* PROVIDED RECORDS *
>> Begin

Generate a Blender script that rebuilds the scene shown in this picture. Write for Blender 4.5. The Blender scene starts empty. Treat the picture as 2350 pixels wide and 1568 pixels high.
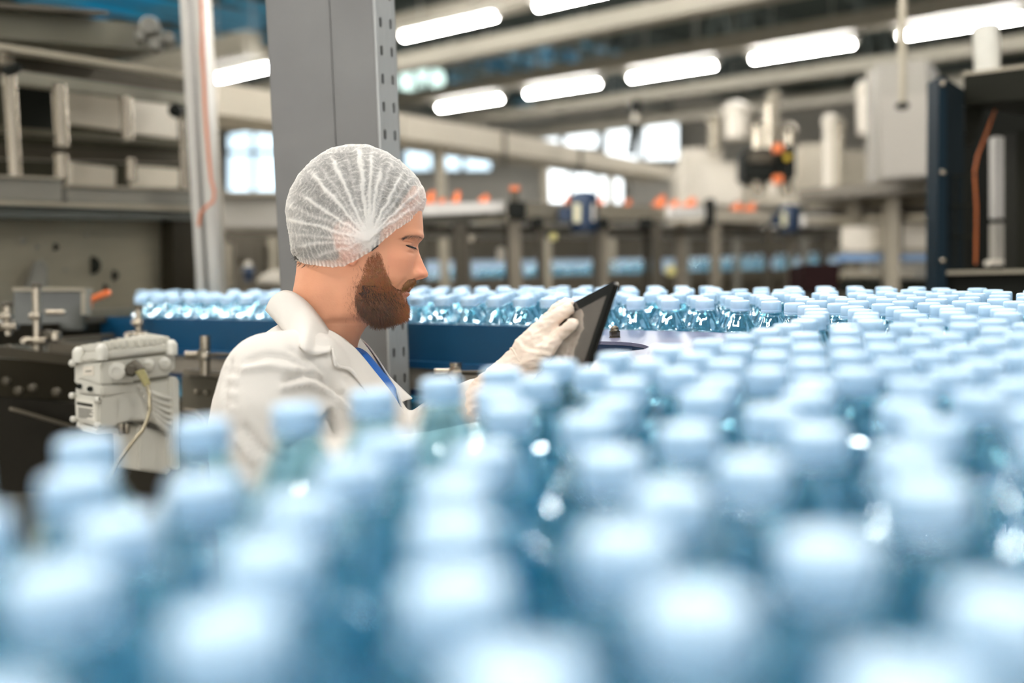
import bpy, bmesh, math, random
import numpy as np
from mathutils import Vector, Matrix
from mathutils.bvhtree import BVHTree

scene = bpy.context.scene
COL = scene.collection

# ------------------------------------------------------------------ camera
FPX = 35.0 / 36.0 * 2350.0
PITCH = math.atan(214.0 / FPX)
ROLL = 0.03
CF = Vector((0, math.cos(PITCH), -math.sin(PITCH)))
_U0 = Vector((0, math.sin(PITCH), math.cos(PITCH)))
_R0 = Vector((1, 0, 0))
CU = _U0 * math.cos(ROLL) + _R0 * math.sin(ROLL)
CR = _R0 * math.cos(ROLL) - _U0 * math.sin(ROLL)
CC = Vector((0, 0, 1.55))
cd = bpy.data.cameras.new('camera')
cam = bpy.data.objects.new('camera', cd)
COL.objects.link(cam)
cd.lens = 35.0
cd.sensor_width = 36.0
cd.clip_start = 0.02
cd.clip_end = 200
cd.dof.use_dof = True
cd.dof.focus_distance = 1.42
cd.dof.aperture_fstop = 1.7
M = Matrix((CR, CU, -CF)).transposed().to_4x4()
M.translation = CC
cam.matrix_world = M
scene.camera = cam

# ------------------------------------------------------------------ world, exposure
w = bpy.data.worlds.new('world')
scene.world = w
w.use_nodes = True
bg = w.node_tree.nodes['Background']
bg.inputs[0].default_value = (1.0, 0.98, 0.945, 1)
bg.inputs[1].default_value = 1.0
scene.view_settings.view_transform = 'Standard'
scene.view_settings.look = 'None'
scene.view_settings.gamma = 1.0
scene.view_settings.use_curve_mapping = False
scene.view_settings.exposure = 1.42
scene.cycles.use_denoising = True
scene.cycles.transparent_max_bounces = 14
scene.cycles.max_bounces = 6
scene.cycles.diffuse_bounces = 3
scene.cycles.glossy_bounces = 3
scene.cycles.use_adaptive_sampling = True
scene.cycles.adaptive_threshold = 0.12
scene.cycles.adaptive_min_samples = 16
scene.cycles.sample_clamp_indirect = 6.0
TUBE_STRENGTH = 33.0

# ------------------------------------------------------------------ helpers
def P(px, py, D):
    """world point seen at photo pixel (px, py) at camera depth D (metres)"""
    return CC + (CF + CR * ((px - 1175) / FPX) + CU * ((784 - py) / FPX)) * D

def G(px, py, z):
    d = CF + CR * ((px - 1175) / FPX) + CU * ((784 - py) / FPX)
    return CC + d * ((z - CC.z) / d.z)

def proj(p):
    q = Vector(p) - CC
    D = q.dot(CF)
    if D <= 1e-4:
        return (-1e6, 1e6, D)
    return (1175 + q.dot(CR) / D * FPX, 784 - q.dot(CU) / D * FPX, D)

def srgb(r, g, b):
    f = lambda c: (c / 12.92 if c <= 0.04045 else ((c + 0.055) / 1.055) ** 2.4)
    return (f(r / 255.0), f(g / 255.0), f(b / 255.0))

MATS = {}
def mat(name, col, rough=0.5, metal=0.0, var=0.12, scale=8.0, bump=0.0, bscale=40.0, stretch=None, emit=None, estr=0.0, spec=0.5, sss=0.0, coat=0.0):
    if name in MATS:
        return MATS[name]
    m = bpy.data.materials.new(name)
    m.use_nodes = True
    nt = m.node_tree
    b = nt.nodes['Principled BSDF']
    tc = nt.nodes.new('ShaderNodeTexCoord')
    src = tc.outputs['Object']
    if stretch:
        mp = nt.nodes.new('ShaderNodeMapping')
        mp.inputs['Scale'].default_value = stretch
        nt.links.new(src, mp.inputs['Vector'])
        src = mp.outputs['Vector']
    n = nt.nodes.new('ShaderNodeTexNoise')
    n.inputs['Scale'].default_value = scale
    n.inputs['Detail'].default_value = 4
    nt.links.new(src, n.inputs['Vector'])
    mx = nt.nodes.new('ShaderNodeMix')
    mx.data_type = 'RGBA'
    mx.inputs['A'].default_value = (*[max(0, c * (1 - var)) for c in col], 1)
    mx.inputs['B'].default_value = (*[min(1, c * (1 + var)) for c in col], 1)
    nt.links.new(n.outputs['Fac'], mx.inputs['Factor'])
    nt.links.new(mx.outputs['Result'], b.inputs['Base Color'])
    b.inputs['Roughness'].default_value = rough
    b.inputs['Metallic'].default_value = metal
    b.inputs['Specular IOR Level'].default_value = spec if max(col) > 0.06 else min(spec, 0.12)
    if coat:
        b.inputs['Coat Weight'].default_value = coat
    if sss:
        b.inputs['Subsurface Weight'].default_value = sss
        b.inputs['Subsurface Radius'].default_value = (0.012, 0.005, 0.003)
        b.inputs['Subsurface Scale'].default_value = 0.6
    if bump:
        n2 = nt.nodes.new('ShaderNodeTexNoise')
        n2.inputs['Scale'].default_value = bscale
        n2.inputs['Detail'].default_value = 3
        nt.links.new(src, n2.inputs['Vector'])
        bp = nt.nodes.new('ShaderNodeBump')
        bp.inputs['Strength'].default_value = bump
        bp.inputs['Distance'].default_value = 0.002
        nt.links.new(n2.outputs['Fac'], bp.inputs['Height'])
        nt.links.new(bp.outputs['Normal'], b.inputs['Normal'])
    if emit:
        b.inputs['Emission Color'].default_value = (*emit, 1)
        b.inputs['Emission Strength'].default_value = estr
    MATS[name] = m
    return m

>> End
>> Begin

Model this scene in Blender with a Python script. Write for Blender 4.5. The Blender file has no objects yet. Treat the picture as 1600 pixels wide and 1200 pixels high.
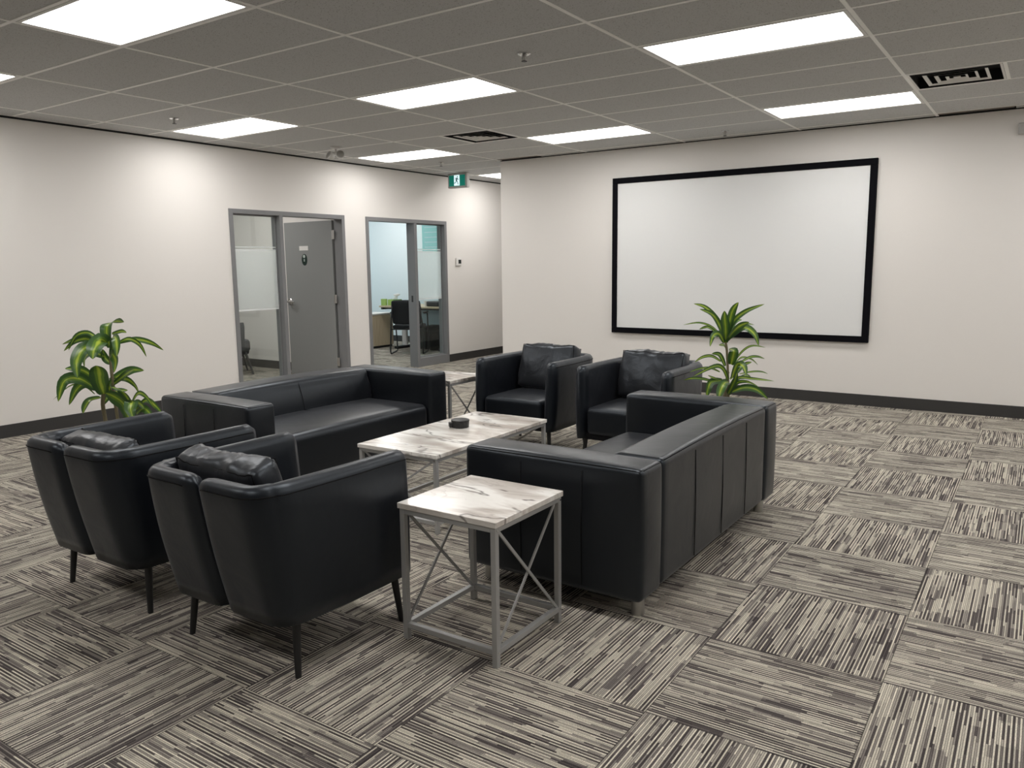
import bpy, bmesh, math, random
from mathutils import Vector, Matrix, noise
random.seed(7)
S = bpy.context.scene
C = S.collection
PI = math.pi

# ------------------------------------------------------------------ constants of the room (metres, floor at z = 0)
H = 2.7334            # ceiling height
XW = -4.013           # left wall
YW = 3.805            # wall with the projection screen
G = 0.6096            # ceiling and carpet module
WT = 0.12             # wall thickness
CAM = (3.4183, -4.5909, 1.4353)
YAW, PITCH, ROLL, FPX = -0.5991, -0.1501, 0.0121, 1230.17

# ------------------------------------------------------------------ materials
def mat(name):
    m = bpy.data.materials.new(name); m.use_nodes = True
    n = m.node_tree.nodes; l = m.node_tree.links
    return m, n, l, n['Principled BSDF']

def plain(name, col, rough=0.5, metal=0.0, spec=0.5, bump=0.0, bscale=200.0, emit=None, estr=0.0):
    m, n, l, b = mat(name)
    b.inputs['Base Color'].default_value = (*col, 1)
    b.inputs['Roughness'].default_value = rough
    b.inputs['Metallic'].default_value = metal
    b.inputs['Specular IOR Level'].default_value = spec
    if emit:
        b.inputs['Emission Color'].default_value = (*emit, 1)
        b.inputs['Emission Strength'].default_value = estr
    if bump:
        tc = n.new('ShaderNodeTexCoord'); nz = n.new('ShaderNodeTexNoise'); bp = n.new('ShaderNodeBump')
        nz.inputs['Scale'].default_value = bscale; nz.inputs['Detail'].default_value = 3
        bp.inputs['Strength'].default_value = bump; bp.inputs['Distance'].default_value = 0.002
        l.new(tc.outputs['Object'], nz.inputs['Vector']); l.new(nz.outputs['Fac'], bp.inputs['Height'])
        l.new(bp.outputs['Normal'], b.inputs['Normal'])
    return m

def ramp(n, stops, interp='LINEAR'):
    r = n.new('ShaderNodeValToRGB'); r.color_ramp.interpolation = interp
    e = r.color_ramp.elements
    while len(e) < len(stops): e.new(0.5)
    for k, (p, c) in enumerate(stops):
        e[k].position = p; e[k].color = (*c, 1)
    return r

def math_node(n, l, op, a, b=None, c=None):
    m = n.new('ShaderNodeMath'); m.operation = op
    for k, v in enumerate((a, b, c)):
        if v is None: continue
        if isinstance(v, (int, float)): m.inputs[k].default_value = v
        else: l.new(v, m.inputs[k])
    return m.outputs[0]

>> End
>> Begin

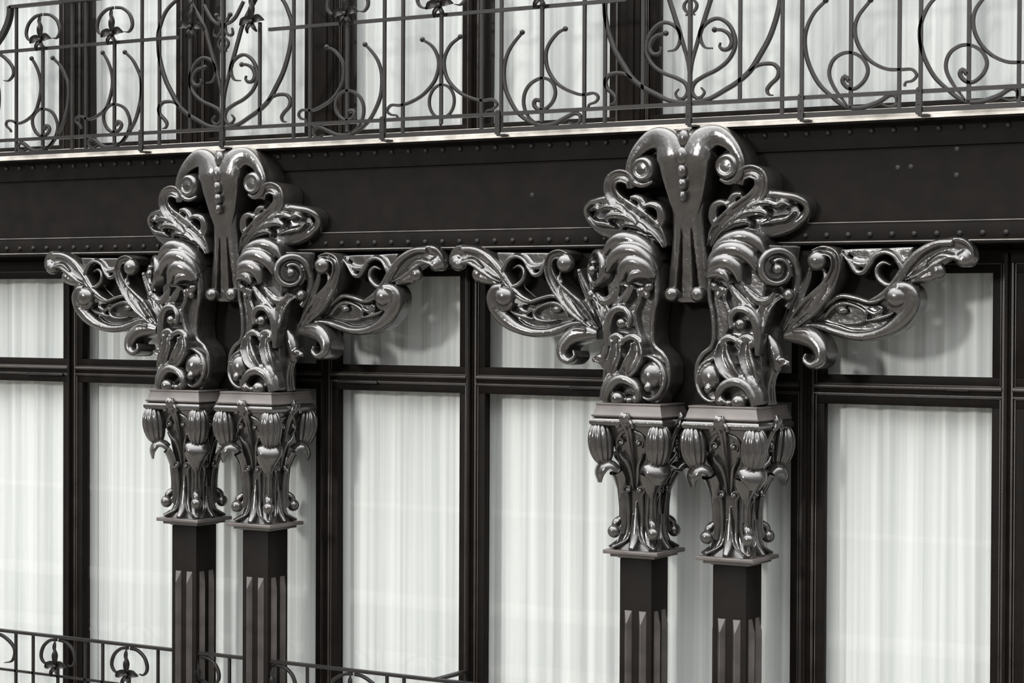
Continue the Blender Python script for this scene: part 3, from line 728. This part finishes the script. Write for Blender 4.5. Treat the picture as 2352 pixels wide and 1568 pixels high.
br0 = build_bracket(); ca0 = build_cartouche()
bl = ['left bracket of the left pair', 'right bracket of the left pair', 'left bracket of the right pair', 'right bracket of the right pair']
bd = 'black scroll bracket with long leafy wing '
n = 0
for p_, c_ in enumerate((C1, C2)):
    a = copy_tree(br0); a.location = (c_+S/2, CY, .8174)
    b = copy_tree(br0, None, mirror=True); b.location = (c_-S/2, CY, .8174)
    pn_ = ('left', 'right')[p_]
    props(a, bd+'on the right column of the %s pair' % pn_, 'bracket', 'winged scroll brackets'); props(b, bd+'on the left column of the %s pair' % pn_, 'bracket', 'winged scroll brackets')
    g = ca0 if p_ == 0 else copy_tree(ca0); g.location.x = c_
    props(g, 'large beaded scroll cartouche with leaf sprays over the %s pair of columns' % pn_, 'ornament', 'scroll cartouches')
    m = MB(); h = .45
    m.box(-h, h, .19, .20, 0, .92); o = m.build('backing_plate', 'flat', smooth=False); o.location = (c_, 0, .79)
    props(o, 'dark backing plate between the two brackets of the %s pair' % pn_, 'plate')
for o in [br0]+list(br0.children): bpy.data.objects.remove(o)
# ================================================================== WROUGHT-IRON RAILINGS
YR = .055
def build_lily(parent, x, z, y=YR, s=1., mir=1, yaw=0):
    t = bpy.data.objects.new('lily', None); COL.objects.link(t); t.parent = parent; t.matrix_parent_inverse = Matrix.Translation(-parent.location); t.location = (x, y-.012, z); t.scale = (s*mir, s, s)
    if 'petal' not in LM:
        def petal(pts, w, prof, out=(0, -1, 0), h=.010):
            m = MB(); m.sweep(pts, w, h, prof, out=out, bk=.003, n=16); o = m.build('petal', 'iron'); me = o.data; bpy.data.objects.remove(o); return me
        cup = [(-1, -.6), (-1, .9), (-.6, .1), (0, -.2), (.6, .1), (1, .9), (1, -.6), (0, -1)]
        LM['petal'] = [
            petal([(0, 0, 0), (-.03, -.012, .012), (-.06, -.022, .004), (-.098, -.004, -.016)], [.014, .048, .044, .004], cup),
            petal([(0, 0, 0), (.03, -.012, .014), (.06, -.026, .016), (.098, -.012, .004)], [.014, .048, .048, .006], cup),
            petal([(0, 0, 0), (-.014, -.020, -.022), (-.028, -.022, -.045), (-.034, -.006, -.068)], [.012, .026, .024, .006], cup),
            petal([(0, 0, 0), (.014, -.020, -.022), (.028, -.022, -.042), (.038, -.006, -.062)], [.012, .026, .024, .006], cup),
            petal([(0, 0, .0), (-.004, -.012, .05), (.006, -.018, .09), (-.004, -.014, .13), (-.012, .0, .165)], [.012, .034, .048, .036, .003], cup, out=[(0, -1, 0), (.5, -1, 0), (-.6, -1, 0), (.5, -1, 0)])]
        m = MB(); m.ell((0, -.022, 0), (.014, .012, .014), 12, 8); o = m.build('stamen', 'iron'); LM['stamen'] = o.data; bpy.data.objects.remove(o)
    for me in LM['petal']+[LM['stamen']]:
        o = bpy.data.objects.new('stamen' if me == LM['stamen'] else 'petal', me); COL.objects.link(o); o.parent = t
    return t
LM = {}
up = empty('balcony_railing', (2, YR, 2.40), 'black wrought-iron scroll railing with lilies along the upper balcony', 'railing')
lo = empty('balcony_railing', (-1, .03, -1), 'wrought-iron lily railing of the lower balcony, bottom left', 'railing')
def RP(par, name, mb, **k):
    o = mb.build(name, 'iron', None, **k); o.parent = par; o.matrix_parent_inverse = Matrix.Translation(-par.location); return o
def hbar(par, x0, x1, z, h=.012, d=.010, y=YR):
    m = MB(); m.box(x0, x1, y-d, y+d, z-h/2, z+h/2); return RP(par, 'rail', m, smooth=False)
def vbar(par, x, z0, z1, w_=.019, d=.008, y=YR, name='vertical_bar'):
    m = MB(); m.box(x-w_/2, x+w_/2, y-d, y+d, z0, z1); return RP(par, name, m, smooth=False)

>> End

* GIVEN PROBLEM *
Leave the pictures aside and restate exactly the lines from the one containing "Generate a Blender" to the one containing "scene.camera = cam", those two lines included.

* FULL RESPONSE *
Generate a Blender script that rebuilds the scene shown in this picture. Write for Blender 4.5. The Blender scene starts empty. Treat the picture as 2350 pixels wide and 1568 pixels high.
import bpy, bmesh, math, random
import numpy as np
from mathutils import Vector, Matrix
from mathutils.bvhtree import BVHTree

scene = bpy.context.scene
COL = scene.collection

# ------------------------------------------------------------------ camera
FPX = 35.0 / 36.0 * 2350.0
PITCH = math.atan(214.0 / FPX)
ROLL = 0.03
CF = Vector((0, math.cos(PITCH), -math.sin(PITCH)))
_U0 = Vector((0, math.sin(PITCH), math.cos(PITCH)))
_R0 = Vector((1, 0, 0))
CU = _U0 * math.cos(ROLL) + _R0 * math.sin(ROLL)
CR = _R0 * math.cos(ROLL) - _U0 * math.sin(ROLL)
CC = Vector((0, 0, 1.55))
cd = bpy.data.cameras.new('camera')
cam = bpy.data.objects.new('camera', cd)
COL.objects.link(cam)
cd.lens = 35.0
cd.sensor_width = 36.0
cd.clip_start = 0.02
cd.clip_end = 200
cd.dof.use_dof = True
cd.dof.focus_distance = 1.42
cd.dof.aperture_fstop = 1.7
M = Matrix((CR, CU, -CF)).transposed().to_4x4()
M.translation = CC
cam.matrix_world = M
scene.camera = cam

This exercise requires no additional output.